>> START
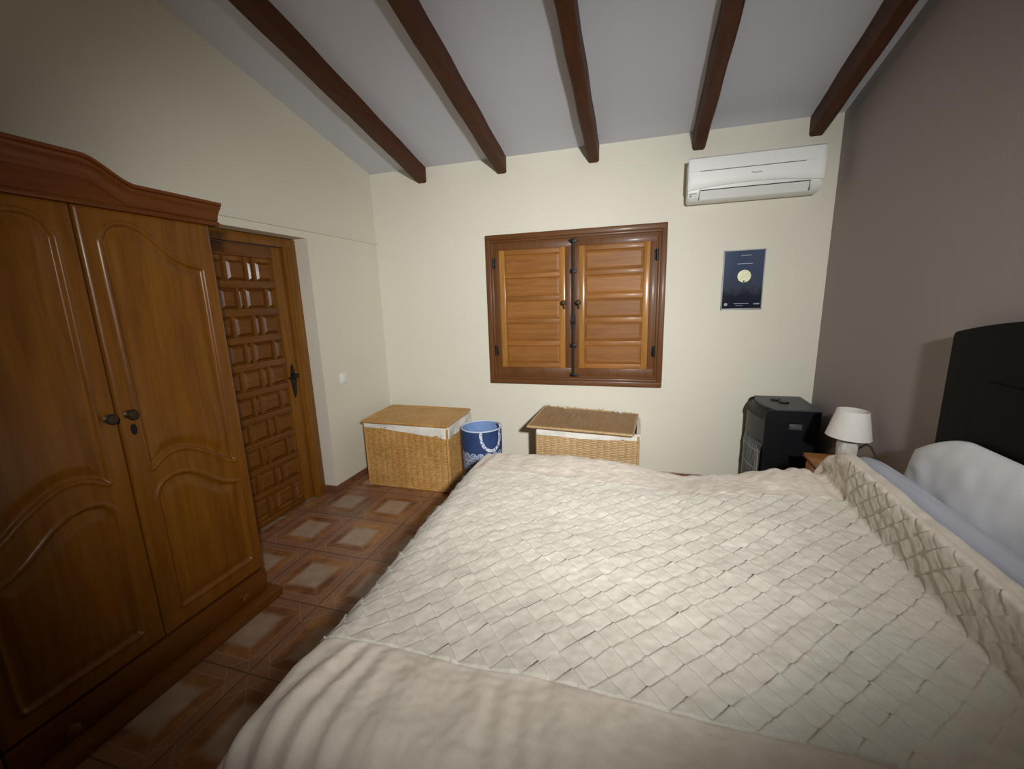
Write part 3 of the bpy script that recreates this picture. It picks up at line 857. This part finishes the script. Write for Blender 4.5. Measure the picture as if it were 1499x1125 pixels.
# ------------------------------------------------------------------ poster
PO = empty('framed_poster', (3.158, 0, 1.656), 'small framed navy poster with a pale yellow moon on the cream wall', 'picture')
px0, px1, pz0, pz1 = 3.017, 3.299, 1.436, 1.876
b = B()
b.box((px0, -.016, pz0), (px1, 0, pz0 + .009), .002); b.box((px0, -.016, pz1 - .007), (px1, 0, pz1), .002)
b.box((px0, -.016, pz0), (px0 + .008, 0, pz1), .002); b.box((px1 - .007, -.016, pz0), (px1, 0, pz1), .002)
b.out('frame', M['alu'], PO, True)
PR = B().box((px0 + .006, -.010, pz0 + .006), (px1 - .006, -.001, pz1 - .006)).out('print', M['poster'], PO)
def disc(cx, cz, r, y, n=40): return [(cx + r * math.cos(2 * PI * k / n), cz + r * math.sin(2 * PI * k / n)) for k in range(n)]
b = B(); b.prism(disc(3.166, 1.684, .046, 0), lambda p, d: (p[0], d, p[1]), -.0108, -.0100)
b.out('moon', M['moon'], PR)
b = B(); b.prism(disc(3.166, 1.647, .006, 0, 16), lambda p, d: (p[0], d, p[1]), -.0116, -.0106)
b.box((3.1645, -.0114, 1.60), (3.1675, -.0106, 1.645)); b.out('figure', M['dark'], PR)
for (xa, xb, z_, hh) in ((3.135, 3.205, 1.836, .004), (3.112, 3.218, 1.775, .0045), (3.108, 3.210, 1.481, .005), (3.12, 3.17, 1.466, .003), (3.243, 3.283, 1.478, .010)):
    b = B(); b.box((xa, -.0108, z_ - hh / 2), (xb, -.0100, z_ + hh / 2)); b.out('print_line', M['paper_w'], PR)
b = B(); b.prism(disc(3.052, 1.476, .012, 0, 20), lambda p, d: (p[0], d, p[1]), -.0108, -.0100); b.out('emblem', M['paper_w'], PR)

# ------------------------------------------------------------------ gas heater
HT = empty('gas_heater', (3.40, -.23, 0), 'black portable gas heater with curved grille front in the corner', 'heater')
hy0, hy1 = -.44, -.02
def front(y):                                      # bowed front
    t = (y - hy0) / (hy1 - hy0); return 3.284 - .045 * math.sin(PI * min(max(t, 0), 1)) ** .7 - .022 * t
b = B(); rings = []
for y in np.linspace(hy0 + .012, hy1 - .012, 15):
    f_ = front(y)
    pr = [(3.612, .03), (3.612, .755), (f_ + .075, .755)] + [(f_ + .075 - .072 * math.sin(t), .685 + .070 * math.cos(t)) for t in np.linspace(.25, PI / 2, 6)] + [(f_ + .003, .52), (f_ + .028, .51), (f_ + .030, .09), (f_ + .004, .08), (f_ + .012, .03)]
    rings.append([b.bm.verts.new((x, y, z)) for x, z in pr])
n = len(rings[0])
for p, q in zip(rings, rings[1:]):
    for k in range(n): b.bm.faces.new((p[k], p[(k + 1) % n], q[(k + 1) % n], q[k]))
b.bm.faces.new(rings[0]); b.bm.faces.new(rings[-1][::-1])
b.out('body', M['heater_f'], HT, True)
for ya_, yb_ in ((hy0, hy0 + .016), (hy1 - .016, hy1)):
    f_ = front(ya_ if ya_ < -.3 else yb_) - .002
    b = B(); o2 = [(3.615, .028), (3.615, .757), (3.608, .764), (f_ + .045, .764)] + [(f_ + .045 - .045 * math.sin(t), .719 + .045 * math.cos(t)) for t in np.linspace(.2, PI / 2, 7)] + [(f_, .06), (f_ + .015, .028)]
    b.prism(o2, lambda p, d: (p[0], d, p[1]), ya_, yb_)
    bmesh.ops.bevel(b.bm, geom=[e for e in b.bm.edges if any(len(f.verts) > 4 for f in e.link_faces)], offset=.005, segments=2, affect='EDGES')
    b.out('side_panel', M['heater'], HT, True)
b = B(); b.prism([(3.616, hy0 - .001), (3.616, hy1 + .001), (front(hy1) + .05, hy1 + .001)] + [(front(y) + .05, y) for y in np.linspace(hy1, hy0, 9)] + [(front(hy0) + .05, hy0 - .001)], lambda p, d: (p[0], p[1], d), .757, .770)
bmesh.ops.bevel(b.bm, geom=[e for e in b.bm.edges if any(len(f.verts) > 4 for f in e.link_faces)], offset=.004, segments=2, affect='EDGES')
TP = b.out('top', M['heater_top'], HT, True)
for kx, ky, kr in ((3.408, -.17, .034), (3.440, -.245, .036)):
    b = B(); b.lathe([(kr - .004, 0), (kr, .004), (kr - .004, .012), (0, .013)], (kx, ky, .770), 24); b.out('control_knob', M['heater'], TP, True)
for t in np.linspace(.15, 1.45, 7):
    b = B(); b.tube([(front(y) + .075 - .076 * math.sin(t), y, .685 + .074 * math.cos(t)) for y in np.linspace(hy0 + .02, hy1 - .02, 12)], .0035, 6)
    b.out('louver', M['heater'], HT, True)
for y_ in np.linspace(hy0 + .028, hy1 - .028, 22):
    f_ = front(y_); b = B(); b.tube([(f_ + .014, y_, .505), (f_ + .004, y_, .49), (f_ + .001, y_, .40), (f_ + .001, y_, .20), (f_ + .004, y_, .11), (f_ + .014, y_, .095)], .0022, 5)
    b.out('grille_wire', M['wire'], HT, True)
for z_ in (.16, .30, .44):
    b = B(); b.tube([(front(y) - .001, y, z_) for y in np.linspace(hy0 + .02, hy1 - .02, 12)], .0028, 6); b.out('grille_wire', M['wire'], HT, True)
b = B(); b.box((front(hy0 + .1) + .016, hy0 + .03, .20), (front(hy0 + .1) + .019, hy0 + .13, .46)); b.out('burner_plate', M['hlabel'], HT)
b = B(); b.box((3.428, hy0 - .0015, .628), (3.508, hy0 + .002, .668), .006); b.tube([(3.437, hy0 - .004, .655), (3.452, hy0 - .010, .644), (3.480, hy0 - .010, .640), (3.500, hy0 - .004, .648)], .0055, 8)
b.out('side_handle', M['heater_top'], HT, True)
for x in (3.32, 3.57):
    for y_ in (hy0 + .05, hy1 - .05):
        b = B(); b.cyl((x, y_ - .012, .018), (0, 1, 0), .018, .024, 14); b.out('caster', M['dark'], HT, True)

# ------------------------------------------------------------------ nightstand and lamp
NS = empty('nightstand', (3.545, -1.0, 0), 'small orange-brown wooden nightstand between the gas heater and the bed', 'nightstand')
b = B(); b.box((3.405, -1.20, .570), (3.685, -.80, .595), .006); b.out('top', M['night'], NS, True)
b = B(); b.box((3.425, -1.18, .10), (3.68, -.82, .570), .004); b.out('body', M['night'], NS, True)
for za, zb in ((.36, .555), (.13, .345)):
    b = B(); b.box((3.412, -1.165, za), (3.426, -.835, zb), .005); dd = b.out('drawer', M['night'], NS, True)
    k = B(); k.ball((3.402, -1.0, (za + zb) / 2), .014); k.out('knob', M['brass'], dd, True)
for x in (3.44, 3.665):
    for y_ in (-1.165, -.835):
        b = B(); b.box((x - .016, y_ - .016, 0), (x + .016, y_ + .016, .10), .003); b.out('leg', M['night'], NS, True)

LP = empty('table_lamp', (3.56, -.955, .595), 'small lamp with white cone shade and whitewashed square base on the nightstand', 'lamp')
b = B(); b.lathe([(.040, 0), (.046, .004), (.046, .012), (.040, .022), (.042, .06), (.043, .112), (.038, .130), (.020, .136), (.018, .150), (.012, .152), (.012, .165)], (3.56, -.955, .595), 48, 5)
b.out('base', M['ceramic'], LP, True)
for lo, hi in (((3.541, -.9995, .627), (3.579, -.9955, .697)), ((3.516, -.974, .627), (3.520, -.936, .697))):
    b = B(); b.box(lo, hi, .0015); b.out('carved_panel', M['ceramic'], LP, True)
b = B()
sh_o = [(.107, .757), (.106, .760), (.0745, .908), (.0735, .910)]
b.lathe([(r, z) for r, z in sh_o] + [(.0715, .909), (.103, .759), (.105, .757), (.107, .757)], (3.56, -.955, 0), 56)
bmesh.ops.delete(b.bm, geom=[f for f in b.bm.faces if len(f.verts) > 4], context='FACES')
bmesh.ops.remove_doubles(b.bm, verts=b.bm.verts[:], dist=1e-5)
Ro = Matrix.Rotation(math.radians(3), 3, 'Y')
for v in b.bm.verts: v.co = Ro @ (v.co - Vector((3.56, -.955, .76))) + Vector((3.56, -.955, .76))
b.out('lamp_shade', M['shade'], LP, True)
b = B()
b.lathe([(.016, .755), (.016, .79), (.011, .80)], (3.56, -.955, 0), 16)
for k in range(3):
    a = 2 * PI * k / 3; b.tube([(3.56, -.955, .80), (3.56 + .078 * math.cos(a), -.955 + .078 * math.sin(a), .862)], .0018, 6)
b.out('holder', M['ac2'], LP, True)
b = B(); b.tube([(3.590, -.955, .690), (3.606, -.965, .688), (3.616, -.985, .712), (3.620, -1.02, .738), (3.622, -1.06, .738), (3.626, -1.10, .712), (3.636, -1.125, .66), (3.66, -1.135, .604)], .0055, 8)
b.out('cord', M['cord'], LP, True)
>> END
- _Exercise description_: Where a line contains "picture", copy that line.

- _Output_:
Write part 3 of the bpy script that recreates this picture. It picks up at line 857. This part finishes the script. Write for Blender 4.5. Measure the picture as if it were 1499x1125 pixels.
PO = empty('framed_poster', (3.158, 0, 1.656), 'small framed navy poster with a pale yellow moon on the cream wall', 'picture')